Bacurau, pequena cidade nordestina, lamenta o falecimento de Dona Carmelita. Teresa, sua neta, retorna por ocasião do funeral e é recebida por Plínio, professor, que, durante uma de suas aulas, constata a consumação tétrica e reflexiva de uma conhecida força de expressão: Bacurau sumiu do mapa. Por sorte, pelo menos em sua escola, os meios digitais não suplantaram seus antecessores físicos, de modo que o mapa impresso não deixa dúvidas quanto à existência da cidade. Será que é bem ele? Nesse ínterim, demais eventos preocupantes começam a tomar vulto, como, por exemplo, ataques por arma de fogo a carros e caminhões e o aparecimento de cadáveres.
A trama se desenvolve de modo ágil e envolvente, revelando aos poucos que Bacurau foi a escolhida para sediar um jogo torpe, justamente por seu caráter factível, no estilo O Albergue, protagonizado por pessoas que se consideram legitimadas para fazer o que e com quem bem entenderem. A partir dessa consciência, a população se une, articulando meios de impedir o extermínio iminente. Ressalte-se, entretanto, que Bacurau ultrapassa a máxima desgastada de que a união faz a força, expondo demais temas igualmente pertinentes e necessários embrulhados por trilha sonora, fotografia e cenários impecáveis. A saber, filmado em Acari e Parelhas, no Rio Grande do Norte.

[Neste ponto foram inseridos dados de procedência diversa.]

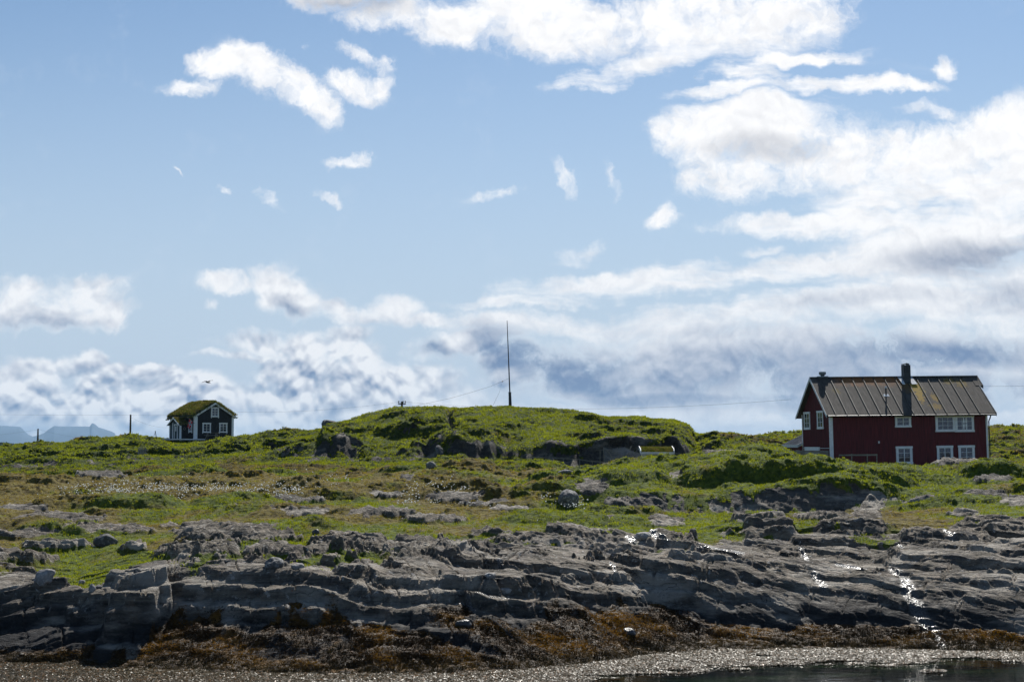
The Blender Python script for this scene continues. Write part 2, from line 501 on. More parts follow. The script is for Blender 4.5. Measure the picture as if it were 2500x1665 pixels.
# ------------------------------------------------------------------ terrain
# rows of the shore profile: distance, and the photograph row at which the ground lies at that distance
WL = [(-900, 1610), (0, 1610), (300, 1628), (600, 1636), (850, 1643), (1100, 1640), (1250, 1632), (1400, 1618), (1550, 1598), (1700, 1584), (1900, 1581), (2200, 1582), (2500, 1588), (3300, 1590)]
WT_ = [(-900, 1575), (0, 1575), (250, 1560), (500, 1530), (1000, 1530), (1300, 1524), (1500, 1500), (1750, 1505), (2000, 1510), (2250, 1482), (2500, 1488), (3300, 1490)]
RT = [(-900, 1450), (0, 1450), (200, 1462), (330, 1440), (500, 1402), (750, 1400), (1000, 1425), (1250, 1435), (1500, 1432), (1750, 1415), (2000, 1440), (2250, 1450), (2500, 1440), (3300, 1440)]
ROWS = [
    # (Y, [(px, py), ...])
    (53.0, [(-900, 1360), (0, 1365), (200, 1395), (330, 1365), (500, 1335), (800, 1335), (1000, 1340), (1250, 1335), (1500, 1340), (1750, 1335), (2000, 1325), (2500, 1315), (3300, 1310)]),
    (61.0, [(-900, 1275), (0, 1280), (400, 1285), (700, 1275), (1000, 1268), (1250, 1272), (1600, 1280), (2000, 1262), (2500, 1245), (3300, 1240)]),
    (70.5, [(-900, 1222), (0, 1225), (700, 1220), (1250, 1224), (1400, 1226), (1500, 1240), (1700, 1248), (1850, 1252), (2050, 1254), (2200, 1232), (2300, 1212), (2500, 1200), (3300, 1195)]),
    (72.6, [(-900, 1210), (0, 1213), (700, 1210), (1250, 1214), (1380, 1208), (1440, 1192), (1500, 1196), (1600, 1186), (1700, 1196), (1850, 1178), (2050, 1176), (2200, 1190), (2300, 1202), (2500, 1192), (3300, 1187)]),
    (77.0, [(-900, 1200), (0, 1203), (700, 1195), (1250, 1200), (1400, 1190), (1500, 1180), (1650, 1176), (1850, 1160), (2050, 1162), (2250, 1180), (2500, 1180), (3300, 1176)]),
    (90.0, [(-900, 1175), (0, 1178), (700, 1168), (1000, 1158), (1250, 1168), (1400, 1168), (1500, 1148), (1700, 1125), (1850, 1104), (1980, 1128), (2100, 1140), (2500, 1142), (3300, 1140)]),
    (100.0, [(-900, 1165), (0, 1164), (780, 1153), (1050, 1142), (1250, 1150), (1370, 1152), (1440, 1139), (1510, 1129), (1610, 1113), (1660, 1126), (1700, 1117), (1760, 1098), (1850, 1080), (1910, 1092), (1980, 1122), (2050, 1128), (2150, 1141), (2230, 1139), (2290, 1130), (2500, 1130), (3300, 1125)]),
    (107.0, [(-900, 1163), (0, 1163), (780, 1145), (1050, 1136), (1250, 1142), (1370, 1150), (1500, 1150), (1650, 1152), (1760, 1132), (1850, 1118), (1960, 1145), (2200, 1152), (2500, 1140), (3300, 1130)]),
    (121.0, [(-900, 1142), (0, 1142), (500, 1122), (700, 1112), (785, 1104), (860, 1114), (950, 1118), (1050, 1118), (1100, 1122), (1250, 1126), (1400, 1129), (1680, 1130), (1720, 1112), (1800, 1104), (1900, 1110), (2000, 1134), (2300, 1136), (2500, 1130), (3300, 1120)]),
    (122.9, [(-900, 1134), (0, 1134), (500, 1112), (700, 1100), (775, 1092), (790, 1066), (850, 1078), (950, 1098), (1040, 1096), (1080, 1068), (1115, 1056), (1150, 1074), (1200, 1070), (1240, 1088), (1290, 1084), (1340, 1070), (1400, 1076), (1450, 1066), (1520, 1056), (1580, 1062), (1650, 1064), (1690, 1100), (1740, 1088), (1810, 1085), (1840, 1094), (1900, 1105), (2000, 1128), (2500, 1118), (3300, 1110)]),
    (135.0, [(-900, 1127), (0, 1127), (500, 1105), (700, 1088), (775, 1078), (795, 1052), (880, 1045), (1000, 1035), (1100, 1030), (1300, 1035), (1500, 1045), (1640, 1045), (1682, 1060), (1700, 1085), (1740, 1068), (1810, 1068), (1830, 1090), (2000, 1118), (2500, 1108), (3300, 1100)]),
    (148.0, [(-900, 1120), (0, 1119), (500, 1096), (700, 1076), (780, 1064), (800, 1036), (830, 1030), (880, 1018), (960, 1002), (1010, 996), (1060, 994), (1240, 992), (1262, 995), (1350, 1000), (1440, 1006), (1480, 1018), (1550, 1021), (1640, 1028), (1680, 1040), (1697, 1063), (1740, 1055), (1800, 1057), (1816, 1074), (1850, 1086), (2000, 1105), (2400, 1098), (3300, 1090)]),
    (162.0, [(-900, 1113), (0, 1110), (500, 1088), (700, 1070), (800, 1052), (1000, 1010), (1250, 1002), (1450, 1020), (1640, 1040), (1700, 1072), (1820, 1080), (2000, 1095), (2400, 1088), (3300, 1080)]),
    (182.0, [(-900, 1102), (-200, 1098), (0, 1093), (100, 1083), (200, 1072), (300, 1064), (385, 1072), (420, 1080), (490, 1081), (520, 1077), (560, 1067), (620, 1063), (730, 1059), (780, 1063), (850, 1060), (1000, 1040), (1500, 1040), (1700, 1078), (1850, 1080), (2100, 1080), (2400, 1070), (2500, 1062), (3300, 1050)]),
    (197.0, [(-900, 1104), (-200, 1100), (0, 1096), (100, 1087), (200, 1077), (300, 1070), (480, 1076), (620, 1070), (780, 1070), (1000, 1062), (1500, 1066), (1750, 1078), (1850, 1076), (2100, 1075), (2400, 1058), (2500, 1054), (3300, 1050)]),
    (240.0, [(-900, 1110), (0, 1106), (300, 1092), (700, 1088), (1500, 1076), (1750, 1067), (1850, 1065), (1920, 1059), (1970, 1056), (2100, 1055), (2400, 1046), (2450, 1040), (2500, 1043), (2600, 1038), (3300, 1045)]),
    (300.0, [(-900, 1118), (0, 1112), (1500, 1085), (2000, 1075), (2500, 1066), (3300, 1066)]),
    (340.0, [(-900, 1160), (3300, 1160)]),
]
NS, = (1250,)
S_IN = np.linspace(-130, 2630, 1180)
PXC = np.concatenate([np.linspace(-1700, -900, 40), np.linspace(-890, -160, 90), S_IN, np.linspace(2636, 3300, 110), np.linspace(3310, 4300, 80)])
S = (PXC - CX) / F                       # x / y of the column
YR = np.concatenate([np.arange(36, 37.6, .12), np.arange(37.6, 48, .024), np.arange(48, 58, .034), np.arange(58, 76, .065), np.arange(76, 104, .11), np.arange(104, 152, .13), np.arange(152, 200, .25), np.arange(200, 345, 1.0)])


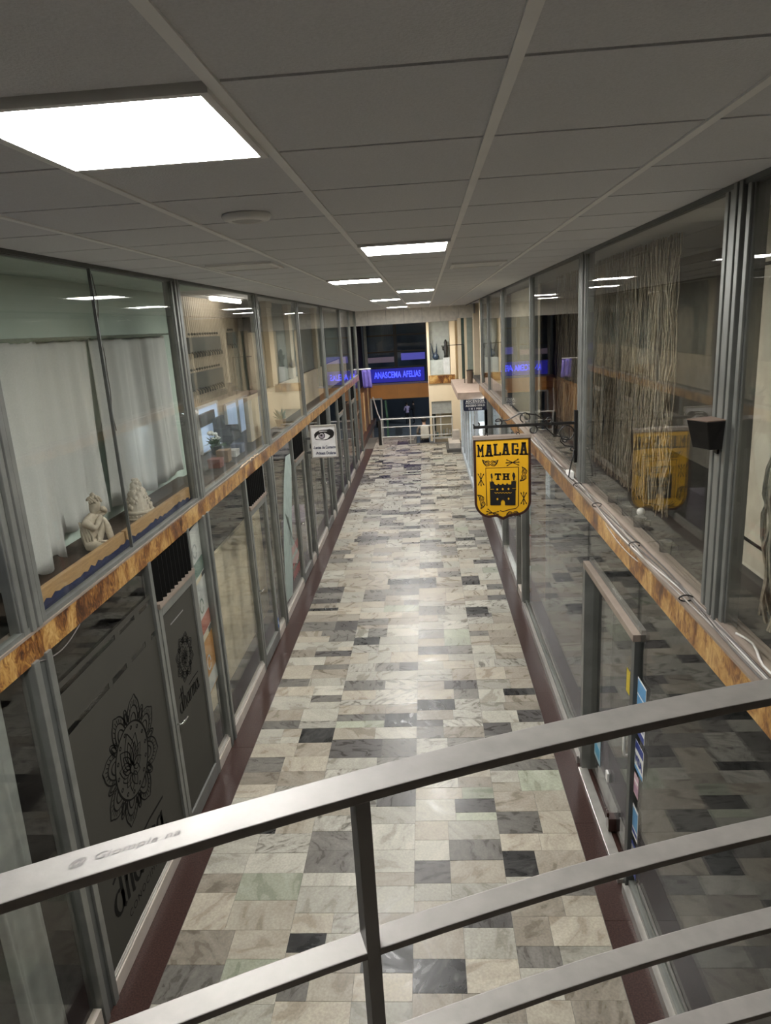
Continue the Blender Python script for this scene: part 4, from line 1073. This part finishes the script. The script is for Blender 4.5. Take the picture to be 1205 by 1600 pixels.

Cada personagem encerra em si um mundo de significados, e o mesmo se aplica a falas que, num primeiro momento, podem soar despretensiosas, como a espirituosa e espontânea resposta de um menino à forasteira a serviço de interesses mórbidos. Arrisco dizer que mesmo os locais emanam vida. Especificamente, o museu que, simbólico, simples e solene, servirá de palco para um desenlace apoteótico a deixar suas marcas nas paredes. Marcas que não devem ser apagadas. Bacurau não está extinto, conforme pressupõe a forasteira. Tampouco é um passarinho, e sim “um pássaro. Brabo. Que dá essa impressão porque só sai de noite”, relata a dona do bar, numa fala ambígua.
Assistir a cúmplices da barbárie colhendo, ao invés dos privilégios esperados, os frutos amargos de seus atos e omissões, como o lendário Diomedes devorado por suas éguas carnívoras, não produz o discutível prazer decorrente do amálgama de justiça e vingança do qual fruiríamos num blockbuster oitentista, sobrevindo um choque seco, silente e pesaroso derivado da consciência da constante luta por sobrevivência em locais tão esquecidos quanto a viatura enferrujada que adorna a paisagem árida; ditada por regras não escritas que aproximam as pessoas dos animais na pior acepção da palavra, a exemplo do entretenimento exibido num telão e protagonizado por Pacote - ou Acácio, conforme seu desejo de deixar para trás o passado.

Porém, como nem tudo é perfeito, embora repleto de pontos altos, como a cena da estufa, as falas de Domingas, a demagogia sustentada por doações esporádicas que se pretendem muito justas enquanto a verdadeira justiça é obstada entre coerções cordiais, violências explícitas e livros tratados como lixo, há momentos que maculam o primor dessa película: a súbita e supostamente redentora tomada de consciência de Michael, e uma alfinetada nos ideais repugnantes de supremacia branca que, mais improvável que fosse a honestidade do prefeito Tony Júnior, resultou falsa e ridícula. Todavia, foi redimida por um diálogo que sucede o achado na carteira de uma das vítimas que se pensava algoz.
Isso tudo coroado pelos emocionantes e mais que adequados versos de Geraldo Vandré, que faço questão de transcrever:
Vim aqui só pra dizer
Ninguém há de me calar
Se alguém tem que morrer
Que seja pra melhorar
Tanta vida pra viver
Tanta vida a se acabar
Com tanto pra se fazer
Com tanto pra se salvar
Você que não me entendeu
Não perde por esperar
E QUEM ENTENDEU, TAMBÉM.
Sejam gente, vão na paz e do widzenia.